RHHDAS

Gregory {Greg} Downing gd2 at NYU.EDU
Tue Jun 10 21:02:23 UTC 2003


At 11:57 AM 6/10/2003 -0400, you wrote:
>At 10:08 AM -0400 6/10/03, Joanne M. Despres wrote:
>>I forwarded Larry's question (hope that was okay, Larry)
>
>Sure.  The (now O)ED is a wonderful precedent.  I was just curious
>about this, and with the help of your SHARP colleagues you've nicely
>allayed my curiosity.
>
>larry
>


But isn't it the case that the Philological Society generated the prospectus
(Trench wrote it, late 1850s) and then gathered citational slips without
publishing any fascicles at all? Two decades after the original prospectus
the editor of what we call the OED, Murray, ended up complaining about the
sloppiness of the slips that had been gathered before his time and to some
extent had to start afresh.

So the case of the New English Dictionary (later, the OED) is not the case
of a multi-volume publication where some installments were published by one
firm and the rest later on by another firm.
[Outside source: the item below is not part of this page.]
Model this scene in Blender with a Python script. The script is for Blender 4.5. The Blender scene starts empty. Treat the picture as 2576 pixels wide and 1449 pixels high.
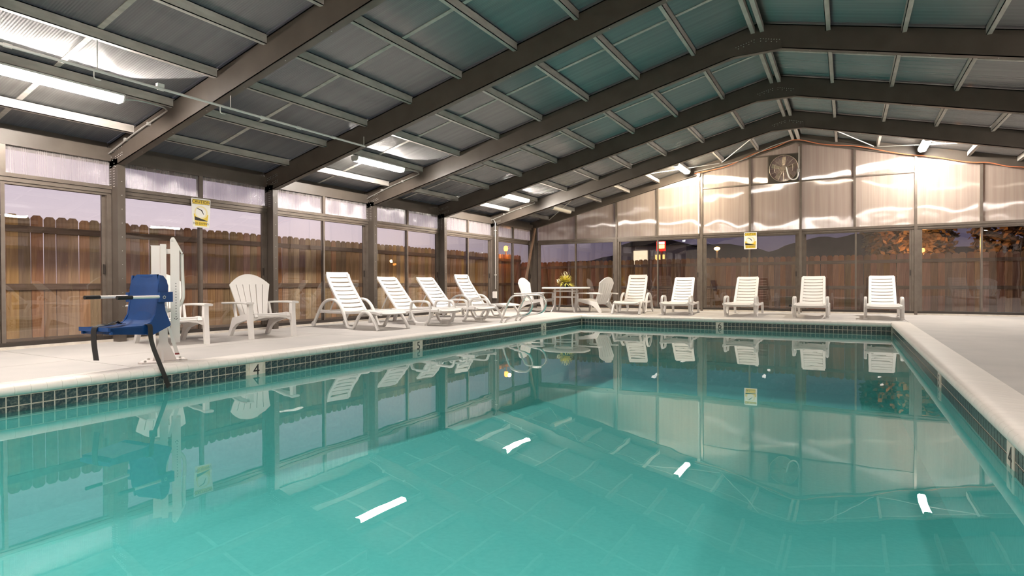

The original query was:

>Speaking of which, can
>anyone think of other cases off the tops of their respective heads in
>which the first m volumes of a multi-volume work were published by
>one publisher and the final n volumes by another?


Anyway, this is my off-the-top-of-the-head recollection of the early history
of the NED. (I published an article that touched on some of Trench's
language-related work, so I read whatever was fairly readily available some
years ago. Memory not guaranteed to be 100% accurate at this point!)